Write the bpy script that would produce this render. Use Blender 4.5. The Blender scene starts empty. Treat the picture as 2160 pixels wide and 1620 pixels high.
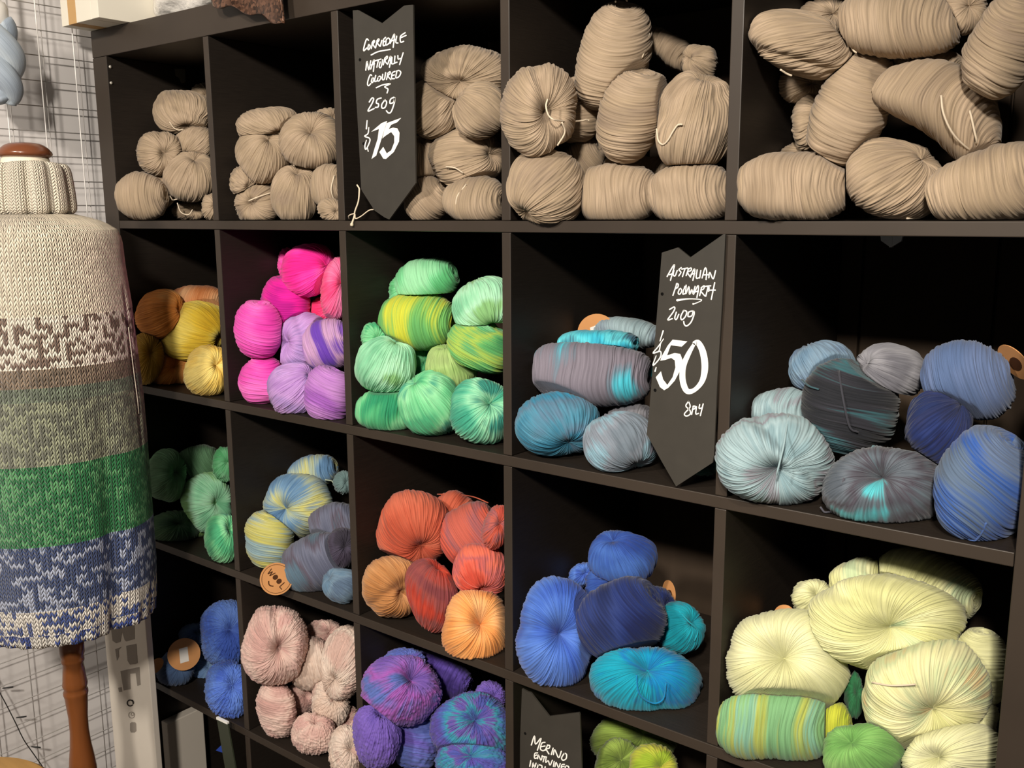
import bpy, math
import numpy as np
from mathutils import Matrix, Vector

# ------------------------------------------------------------------ camera
RC = np.array([[0.78906852, 0.00549006, 0.61428066],
               [0.10490246, 0.98406803, -0.14354646],
               [-0.60528204, 0.17770754, 0.77592118]])
FPX = 1994.6
ZS1 = 1.462                      # height of the top of the first shelf board
CAM = np.array([1.9671, -1.0969, ZS1 + 0.0109])
WB = np.array([[1., 0, 0], [0, 0, -1], [0, 1, 0]])
W2C = RC @ WB                    # world -> camera (x right, y down, z forward)
RIGHT, DOWN, FWD = W2C[0], W2C[1], W2C[2]
P, T, O_, D = 0.352, 0.0165, 0.0538, 0.385   # cubby pitch, board, frame, depth of the bookcase
H = P - T

def ray(u, v):
    d = RIGHT * ((u - 1080) / FPX) + DOWN * ((v - 810) / FPX) + FWD
    return d
def atY(u, v, y):
    d = ray(u, v); return CAM + d * ((y - CAM[1]) / d[1])
def atX(u, v, x):
    d = ray(u, v); return CAM + d * ((x - CAM[0]) / d[0])
def atZ(u, v, z):
    d = ray(u, v); return CAM + d * ((z - CAM[2]) / d[2])
def depth(p):
    return float((np.array(p) - CAM) @ FWD)
def px(p):
    q = W2C @ (np.array(p) - CAM)
    return 1080 + FPX * q[0] / q[2], 810 + FPX * q[1] / q[2]

scene = bpy.context.scene
col = scene.collection
cd = bpy.data.cameras.new('camera'); cam = bpy.data.objects.new('camera', cd); col.objects.link(cam)
cd.sensor_fit = 'HORIZONTAL'; cd.sensor_width = 36; cd.lens = FPX / 2160 * 36; cd.clip_start = .02
m = Matrix.Identity(4)
for i, r in enumerate((RIGHT, -DOWN, -FWD)):
    for j in range(3): m[j][i] = r[j]
for j in range(3): m[j][3] = CAM[j]
cam.matrix_world = m
scene.camera = cam

# ------------------------------------------------------------------ helpers
def lin(c):
    c = c / 255.
    return c / 12.92 if c <= .04045 else ((c + .055) / 1.055) ** 2.4
def hexc(h):
    h = h.lstrip('#')
    return tuple(lin(int(h[i:i + 2], 16)) for i in (0, 2, 4)) + (1.,)

def tag(o, label=None, cat=None, group=None, kind=None):
    if label: o['label'] = label
    if cat: o['category'] = cat
    if group: o['group'] = group
    if kind: o['kind'] = kind
    return o

class MB:
    """collects polygons of one mesh"""
    def __init__(s): s.v = []; s.f = []; s.smooth = []
    def add(s, vs, fs, smooth=False):
        b = len(s.v); s.v += [tuple(map(float, p)) for p in vs]
        s.f += [tuple(b + i for i in f) for f in fs]; s.smooth += [smooth] * len(fs)
    def box(s, lo, hi):
        x0, y0, z0 = lo; x1, y1, z1 = hi
        s.add([(x0, y0, z0), (x1, y0, z0), (x1, y1, z0), (x0, y1, z0), (x0, y0, z1), (x1, y0, z1), (x1, y1, z1), (x0, y1, z1)],
              [(0, 3, 2, 1), (4, 5, 6, 7), (0, 1, 5, 4), (1, 2, 6, 5), (2, 3, 7, 6), (3, 0, 4, 7)])
        return s
    def tube(s, pts, r, n=8, closed=False):
        pts = [np.array(p, float) for p in pts]; k = len(pts)
        rs = r if hasattr(r, '__len__') else [r] * k
        up = None; vs = []
        for i in range(k):
            a = pts[(i - 1) % k if closed else max(i - 1, 0)]; b = pts[(i + 1) % k if closed else min(i + 1, k - 1)]
            t = b - a; t /= np.linalg.norm(t) + 1e-12
            if up is None:
                up = np.cross(t, [0.3, .2, .9]); 
                if np.linalg.norm(up) < .1: up = np.cross(t, [1, 0, 0])
            up = up - t * (up @ t); up /= np.linalg.norm(up) + 1e-12
            w = np.cross(t, up)
            for j in range(n):
                a_ = 2 * math.pi * j / n
                vs.append(pts[i] + rs[i] * (math.cos(a_) * up + math.sin(a_) * w))
        fs = []
        for i in range(k if closed else k - 1):
            i2 = (i + 1) % k
            for j in range(n):
                j2 = (j + 1) % n
                fs.append((i * n + j, i * n + j2, i2 * n + j2, i2 * n + j))
        if not closed:
            fs.append(tuple(range(n - 1, -1, -1))); fs.append(tuple((k - 1) * n + j for j in range(n)))
        s.add(vs, fs, True); return s
    def lathe(s, prof, c, n=48, close=True):
        """prof: list of (r, z)"""
        vs = []; fs = []
        for r, z in prof:
            for j in range(n):
                a = 2 * math.pi * j / n
                vs.append((c[0] + r * math.cos(a), c[1] + r * math.sin(a), z))
        k = len(prof)
        for i in range(k - 1):
            for j in range(n):
                j2 = (j + 1) % n
                fs.append((i * n + j, i * n + j2, (i + 1) * n + j2, (i + 1) * n + j))
        if close:
            fs.append(tuple(range(n - 1, -1, -1))); fs.append(tuple((k - 1) * n + j for j in range(n)))
        s.add(vs, fs, True); return s
    def prism(s, outline, off):
        """outline: 3D loop; off: extrusion vector"""
        k = len(outline); o2 = [np.array(p) + off for p in outline]
        s.add(list(outline) + o2, [tuple(range(k)), tuple(range(2 * k - 1, k - 1, -1))] +
              [(i, i + k, (i + 1) % k + k, (i + 1) % k) for i in range(k)])
        return s
    def build(s, name, mat, parent=None, origin=None, bevel=0):
        me = bpy.data.meshes.new(name)
        o0 = np.array(origin if origin is not None else (0, 0, 0), float)
        me.from_pydata([tuple(np.array(p) - o0) for p in s.v], [], s.f)
        me.polygons.foreach_set('use_smooth', s.smooth)
        me.update()
        o = bpy.data.objects.new(name, me); col.objects.link(o)
        if mat: me.materials.append(mat)
        if parent is not None:
            o.parent = parent
        elif origin is not None:
            o.location = tuple(o0)
        if bevel:
            b = o.modifiers.new('bevel', 'BEVEL'); b.width = bevel; b.segments = 2; b.limit_method = 'ANGLE'
        return o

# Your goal
Write out the material above again, word for word, minus its pictures.

# Solution to this exercise
Write the bpy script that would produce this render. Use Blender 4.5. The Blender scene starts empty. Treat the picture as 2160 pixels wide and 1620 pixels high.
import bpy, math
import numpy as np
from mathutils import Matrix, Vector

# ------------------------------------------------------------------ camera
RC = np.array([[0.78906852, 0.00549006, 0.61428066],
               [0.10490246, 0.98406803, -0.14354646],
               [-0.60528204, 0.17770754, 0.77592118]])
FPX = 1994.6
ZS1 = 1.462                      # height of the top of the first shelf board
CAM = np.array([1.9671, -1.0969, ZS1 + 0.0109])
WB = np.array([[1., 0, 0], [0, 0, -1], [0, 1, 0]])
W2C = RC @ WB                    # world -> camera (x right, y down, z forward)
RIGHT, DOWN, FWD = W2C[0], W2C[1], W2C[2]
P, T, O_, D = 0.352, 0.0165, 0.0538, 0.385   # cubby pitch, board, frame, depth of the bookcase
H = P - T

def ray(u, v):
    d = RIGHT * ((u - 1080) / FPX) + DOWN * ((v - 810) / FPX) + FWD
    return d
def atY(u, v, y):
    d = ray(u, v); return CAM + d * ((y - CAM[1]) / d[1])
def atX(u, v, x):
    d = ray(u, v); return CAM + d * ((x - CAM[0]) / d[0])
def atZ(u, v, z):
    d = ray(u, v); return CAM + d * ((z - CAM[2]) / d[2])
def depth(p):
    return float((np.array(p) - CAM) @ FWD)
def px(p):
    q = W2C @ (np.array(p) - CAM)
    return 1080 + FPX * q[0] / q[2], 810 + FPX * q[1] / q[2]

scene = bpy.context.scene
col = scene.collection
cd = bpy.data.cameras.new('camera'); cam = bpy.data.objects.new('camera', cd); col.objects.link(cam)
cd.sensor_fit = 'HORIZONTAL'; cd.sensor_width = 36; cd.lens = FPX / 2160 * 36; cd.clip_start = .02
m = Matrix.Identity(4)
for i, r in enumerate((RIGHT, -DOWN, -FWD)):
    for j in range(3): m[j][i] = r[j]
for j in range(3): m[j][3] = CAM[j]
cam.matrix_world = m
scene.camera = cam

# ------------------------------------------------------------------ helpers
def lin(c):
    c = c / 255.
    return c / 12.92 if c <= .04045 else ((c + .055) / 1.055) ** 2.4
def hexc(h):
    h = h.lstrip('#')
    return tuple(lin(int(h[i:i + 2], 16)) for i in (0, 2, 4)) + (1.,)

def tag(o, label=None, cat=None, group=None, kind=None):
    if label: o['label'] = label
    if cat: o['category'] = cat
    if group: o['group'] = group
    if kind: o['kind'] = kind
    return o

class MB:
    """collects polygons of one mesh"""
    def __init__(s): s.v = []; s.f = []; s.smooth = []
    def add(s, vs, fs, smooth=False):
        b = len(s.v); s.v += [tuple(map(float, p)) for p in vs]
        s.f += [tuple(b + i for i in f) for f in fs]; s.smooth += [smooth] * len(fs)
    def box(s, lo, hi):
        x0, y0, z0 = lo; x1, y1, z1 = hi
        s.add([(x0, y0, z0), (x1, y0, z0), (x1, y1, z0), (x0, y1, z0), (x0, y0, z1), (x1, y0, z1), (x1, y1, z1), (x0, y1, z1)],
              [(0, 3, 2, 1), (4, 5, 6, 7), (0, 1, 5, 4), (1, 2, 6, 5), (2, 3, 7, 6), (3, 0, 4, 7)])
        return s
    def tube(s, pts, r, n=8, closed=False):
        pts = [np.array(p, float) for p in pts]; k = len(pts)
        rs = r if hasattr(r, '__len__') else [r] * k
        up = None; vs = []
        for i in range(k):
            a = pts[(i - 1) % k if closed else max(i - 1, 0)]; b = pts[(i + 1) % k if closed else min(i + 1, k - 1)]
            t = b - a; t /= np.linalg.norm(t) + 1e-12
            if up is None:
                up = np.cross(t, [0.3, .2, .9]); 
                if np.linalg.norm(up) < .1: up = np.cross(t, [1, 0, 0])
            up = up - t * (up @ t); up /= np.linalg.norm(up) + 1e-12
            w = np.cross(t, up)
            for j in range(n):
                a_ = 2 * math.pi * j / n
                vs.append(pts[i] + rs[i] * (math.cos(a_) * up + math.sin(a_) * w))
        fs = []
        for i in range(k if closed else k - 1):
            i2 = (i + 1) % k
            for j in range(n):
                j2 = (j + 1) % n
                fs.append((i * n + j, i * n + j2, i2 * n + j2, i2 * n + j))
        if not closed:
            fs.append(tuple(range(n - 1, -1, -1))); fs.append(tuple((k - 1) * n + j for j in range(n)))
        s.add(vs, fs, True); return s
    def lathe(s, prof, c, n=48, close=True):
        """prof: list of (r, z)"""
        vs = []; fs = []
        for r, z in prof:
            for j in range(n):
                a = 2 * math.pi * j / n
                vs.append((c[0] + r * math.cos(a), c[1] + r * math.sin(a), z))
        k = len(prof)
        for i in range(k - 1):
            for j in range(n):
                j2 = (j + 1) % n
                fs.append((i * n + j, i * n + j2, (i + 1) * n + j2, (i + 1) * n + j))
        if close:
            fs.append(tuple(range(n - 1, -1, -1))); fs.append(tuple((k - 1) * n + j for j in range(n)))
        s.add(vs, fs, True); return s
    def prism(s, outline, off):
        """outline: 3D loop; off: extrusion vector"""
        k = len(outline); o2 = [np.array(p) + off for p in outline]
        s.add(list(outline) + o2, [tuple(range(k)), tuple(range(2 * k - 1, k - 1, -1))] +
              [(i, i + k, (i + 1) % k + k, (i + 1) % k) for i in range(k)])
        return s
    def build(s, name, mat, parent=None, origin=None, bevel=0):
        me = bpy.data.meshes.new(name)
        o0 = np.array(origin if origin is not None else (0, 0, 0), float)
        me.from_pydata([tuple(np.array(p) - o0) for p in s.v], [], s.f)
        me.polygons.foreach_set('use_smooth', s.smooth)
        me.update()
        o = bpy.data.objects.new(name, me); col.objects.link(o)
        if mat: me.materials.append(mat)
        if parent is not None:
            o.parent = parent
        elif origin is not None:
            o.location = tuple(o0)
        if bevel:
            b = o.modifiers.new('bevel', 'BEVEL'); b.width = bevel; b.segments = 2; b.limit_method = 'ANGLE'
        return o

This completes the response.